Lovely trident, upper structure well developed and ramification coming along very nicely. But the nebari looked like two legs doing the splits. A couple of years ago I cut a path all along the front nebari, brushed on rooting hormone and covered it up. A few roots developed but grew straight down. Which, while understandable, was not the best outcome. I’m green at this ,so this sort of thing so I tried another tack.

This time I prepared my rooting equipment, made the cuts, applied rooting hormone and set pre-cut pieces of cork and chopsticks just under the cuts.
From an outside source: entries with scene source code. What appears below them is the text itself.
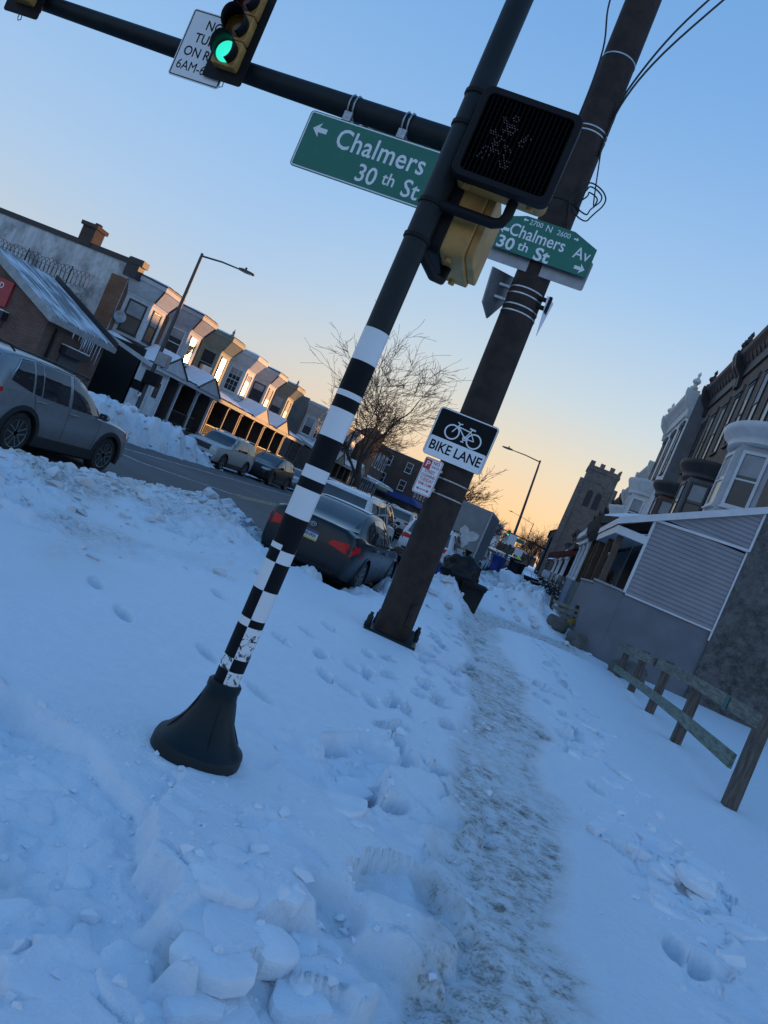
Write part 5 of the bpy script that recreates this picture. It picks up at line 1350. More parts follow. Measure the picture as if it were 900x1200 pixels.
def round_bay(t, yc, r, z0, z1, col_, cm, zr=None, sid=True):
    """three sided bay with a drum cornice"""
    pts = []
    a = [R(-90), R(-38), R(38), R(90)]
    P = [(.0+.95*math.cos(q)*r/1.2, yc+r*math.sin(q)) for q in (R(-90), R(-50), R(50), R(90))]
    P = [(0, yc-r), (.85, yc-r*.55), (.85, yc+r*.55), (0, yc+r)]
    MB().plan(P, z0, z1).build('bay', col_, t)
    for q0, q1_, w_ in ((P[0], P[1], .62), (P[1], P[2], .95), (P[2], P[3], .62)):
        mx, my = (q0[0]+q1_[0])/2, (q0[1]+q1_[1])/2; th = math.atan2(-(q1_[0]-q0[0]), q1_[1]-q0[1])
        window(t, T(mx, my, (z0+z1)/2+.02) @ RZ(th+R(90)), w_, (z1-z0)*.70, cm, None, .09, True, .42)
    zt = zr or z1+.5
    prof = [(1.0, z1-.05), (1.06, z1), (1.06, z1+.12), (1.10, z1+.2), (1.28, zt-.1), (1.32, zt), (1.32, zt+.1), (.9, zt+.22), (.0, zt+.26)]
    n = 24; rings = []
    for k, z in prof:
        rings.append([(k*.98*math.sin(math.pi*i/n) if k > 0 else 0, yc-k*r*1.0*math.cos(math.pi*i/n), z) for i in range(n+1)])
    MB().loft(rings, closed=True).build('bay_cornice', cm, t, 40)
    MB().plan([(x*.9, yc+(y-yc)*.95) for x, y in P], z0-.25, z0-.002).build('bay_skirt', cm, t)

V_side = siding('grey_lap_siding', (.40, .40, .42), .115, .02)
V_trim = pm('vinyl_trim', (.60, .61, .63), .5, .1, 4)
# first house: stuccoed side wall towards the open lot
h1 = right_house(24.75, 3.25, 'nearest house on the right with rough stucco side wall and grey sided porch', B_brown, 13.3, (.35, 1.55, 4.95, 7.15, V_side, V_trim, 7.6), cor=H_dark, third=True)
MB().bx(-11, .005, 3.245, 3.30, -.6, 13.2).build('side_wall', H_stucco, h1)
# cinder course at its foot
# porch: local x 0..3.2 , camera side at y=+3.25
ys = 3.25
MB().bx(0, 3.18, -3.2, ys-.01, -.6, .45).build('porch_floor', H_conc, h1)
MB().bx(0, 2.44, ys-.16, ys-.02, -.4, 1.75).build('knee_wall', H_conc, h1)
MB().bx(2.44, 3.20, ys-.60, ys, -.45, 1.78).build('corner_pier', H_conc, h1, None, .01)
MB().bx(3.02, 3.18, -3.2, ys-.6, -.45, 1.70).build('knee_wall', H_conc, h1)
MB().bx(2.40, 3.24, ys-.64, ys+.04, 1.782, 1.84).bx(2.99, 3.22, -3.2, ys-.62, 1.702, 1.76).build('coping', pm('grey_coping', (.30, .31, .33), .7, .15, 3), h1)
lap = MB(); z = 1.78; n_ = 0
bd = .122
xl = 2.42
while z < 3.92:
    zt = min(z+bd, 3.95)
    lap.prism([(ys+.0-.02, z), (ys+.034, z), (ys+.006, zt+.004), (ys-.02, zt+.004)], 0, xl, Matrix(((0, 1, 0, 0), (1, 0, 0, 0), (0, 0, 1, 0), (0, 0, 0, 1))))
    z += bd
vs_m = pm('grey_vinyl_boards', (.25, .245, .27), .5, .14, 1.5, .08, 40)
lap.build('lap_siding', vs_m, h1)
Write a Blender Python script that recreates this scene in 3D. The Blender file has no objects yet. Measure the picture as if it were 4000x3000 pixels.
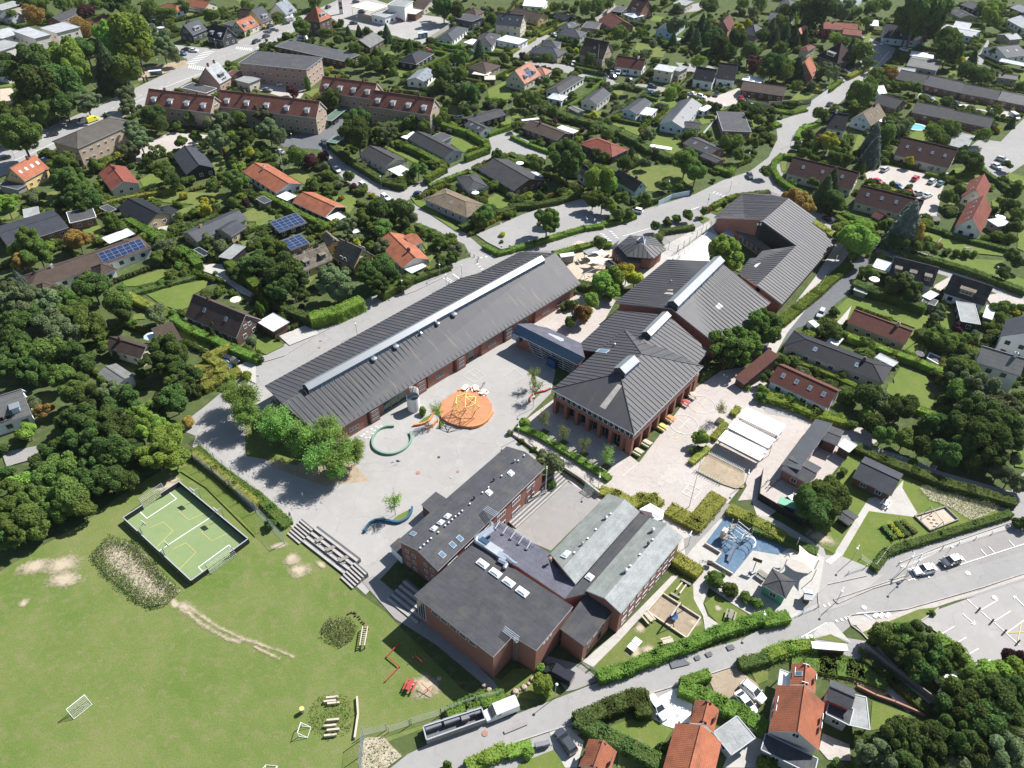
import bpy, math, random
import numpy as np
from mathutils import Vector, Matrix
random.seed(7); RS=np.random.RandomState(11)
S=bpy.context.scene
# ---------------------------------------------------------------- camera, sky, sun, exposure
FPX,PITCH,ROLL,CH=2950.0,math.radians(41.1),math.radians(0.8),118.0
_R=Vector((1,0,0)); _U=Vector((0,math.sin(PITCH),math.cos(PITCH))); _F=Vector((0,math.cos(PITCH),-math.sin(PITCH)))
_X=_R*math.cos(ROLL)+_U*math.sin(ROLL); _Y=-_R*math.sin(ROLL)+_U*math.cos(ROLL)
cam=bpy.data.cameras.new('camera'); camo=bpy.data.objects.new('camera',cam); S.collection.objects.link(camo)
M=Matrix((_X,_Y,-_F)).transposed().to_4x4(); M.translation=Vector((0,0,CH)); camo.matrix_world=M
cam.sensor_width=36; cam.lens=36*FPX/4000; cam.clip_start=1; cam.clip_end=6000; S.camera=camo
HAZE=.00004
SUN_AZ,SUN_EL=math.radians(38),math.radians(45)
w=bpy.data.worlds.new('World'); S.world=w; w.use_nodes=True
nt=w.node_tree; bg=nt.nodes['Background']; sky=nt.nodes.new('ShaderNodeTexSky'); sky.sky_type='NISHITA'; sky.sun_disc=False
sky.sun_elevation=SUN_EL; sky.sun_rotation=math.pi/2-SUN_AZ; sky.air_density=1.0; sky.dust_density=.6
nt.links.new(sky.outputs[0],bg.inputs[0]); bg.inputs[1].default_value=0.07
sl=bpy.data.lights.new('sun','SUN'); sl.energy=5.0; sl.angle=math.radians(.5); sl.color=(1,.975,.94)
so=bpy.data.objects.new('sun',sl); S.collection.objects.link(so)
sd=Vector((math.cos(SUN_AZ)*math.cos(SUN_EL),math.sin(SUN_AZ)*math.cos(SUN_EL),math.sin(SUN_EL)))
so.rotation_euler=sd.to_track_quat('Z','Y').to_euler(); so.location=(0,0,200)
S.view_settings.view_transform='Standard'; S.view_settings.look='None'; S.view_settings.exposure=0.88; S.view_settings.gamma=1
S.render.engine='CYCLES'
try: S.cycles.max_bounces=5; S.cycles.transparent_max_bounces=8
except Exception: pass
# ---------------------------------------------------------------- image point -> place on the ground
TX,TY,TK=0,0,2.212
def T(c,r,k=2.212):
    global TX,TY,TK
    if k==2.212 and c<4 and r<4: c*=1000; r*=750
    TX,TY,TK=c,r,k
def O(): T(0,0,.553)
def full(x,y): return TX+x/TK,TY+y/TK
def Pf(X,Y,h=0.0):
    d=_X*(X-2000)+_Y*(1500-Y)+_F*FPX
    t=(CH-h)/-d.z
    return Vector((d.x*t,d.y*t,h))
def P(x,y,h=0.0): return Pf(*full(x,y),h)
def proj(p):
    q=Vector(p)-Vector((0,0,CH)); z=q.dot(_F)
    return 2000+q.dot(_X)/z*FPX,1500-q.dot(_Y)/z*FPX
def mpp(x,y):
    p=P(x,y); return (p-Vector((0,0,CH))).length/FPX/TK
def plane(a,b,c):
    n=(b-a).cross(c-a); n.normalize(); return a,n
def onp(pl,x,y):
    X,Y=full(x,y); d=_X*(X-2000)+_Y*(1500-Y)+_F*FPX; o=Vector((0,0,CH)); a,n=pl
    return o+d*((a-o).dot(n)/d.dot(n))
# ---------------------------------------------------------------- materials
MATS={}
def nodes(name):
    m=bpy.data.materials.new(name); m.use_nodes=True; t=m.node_tree; return m,t,t.nodes['Principled BSDF']
def N(t,ty,**k):
    n=t.nodes.new(ty)
    for a,b in k.items(): setattr(n,a,b)
    return n
def mth(t,op,a,b=None,c=None):
    n=N(t,'ShaderNodeMath',operation=op)
    for i,v in enumerate((a,b,c)):
        if v is None: continue
        if isinstance(v,(int,float)): n.inputs[i].default_value=v
        else: t.links.new(v,n.inputs[i])
    return n.outputs[0]
def mixc(t,f,a,b):
    n=N(t,'ShaderNodeMix',data_type='RGBA')
    for i,v in ((0,f),(6,a),(7,b)):
        if isinstance(v,(int,float)): n.inputs[i].default_value=v
        elif isinstance(v,tuple): n.inputs[i].default_value=(*v[:3],1)
        else: t.links.new(v,n.inputs[i])
    return n.outputs[2]
def noise(t,scale,detail=3,src='Object',rough=.6,vec=None):
    n=N(t,'ShaderNodeTexNoise'); n.inputs['Scale'].default_value=scale; n.inputs['Detail'].default_value=detail; n.inputs['Roughness'].default_value=rough
    if vec is None:
        if src=='World': vec=N(t,'ShaderNodeNewGeometry').outputs['Position']
        else: vec=N(t,'ShaderNodeTexCoord').outputs[src]
    t.links.new(vec,n.inputs['Vector']); return n.outputs[0]
def ramp(t,v,lo,hi):
    n=N(t,'ShaderNodeMapRange'); n.inputs[1].default_value=lo; n.inputs[2].default_value=hi; t.links.new(v,n.inputs[0]); return n.outputs[0]
def sc(c,k): return tuple(min(1,v*k) for v in c)
def bump(t,bs,h,st,d=.05):
    b=N(t,'ShaderNodeBump'); b.inputs['Strength'].default_value=st; b.inputs['Distance'].default_value=d
    t.links.new(h,b.inputs['Height']); t.links.new(b.outputs[0],bs.inputs['Normal'])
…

They were short pieces to allow eventual easy removal once the roots were stronger but the plan was for the roots to develop and grow out and over the add-ons and become more acceptable surface roots – before diving under ground.

Soil on top and then spaghnam moss to maintain moisture. I checked on progress after a couple of months and was delighted to see the strategy seemed to be working.

I quickly covered them up again to enlarge, stabilise and increase the attractiveness of the nebari, breaking the monotonous line of two spread roots. A couple more years for them to mature and I think I have solved the missing factor. Factor: Surface Root. I have done the same to the back but I have not checked that as yet. Time enough. But for now the roots have developed, maybe not as widespread as I was hoping, but with development of the new lot plus the older lot and the nebari should soon acquire the same attractiveness as the rest of the trident.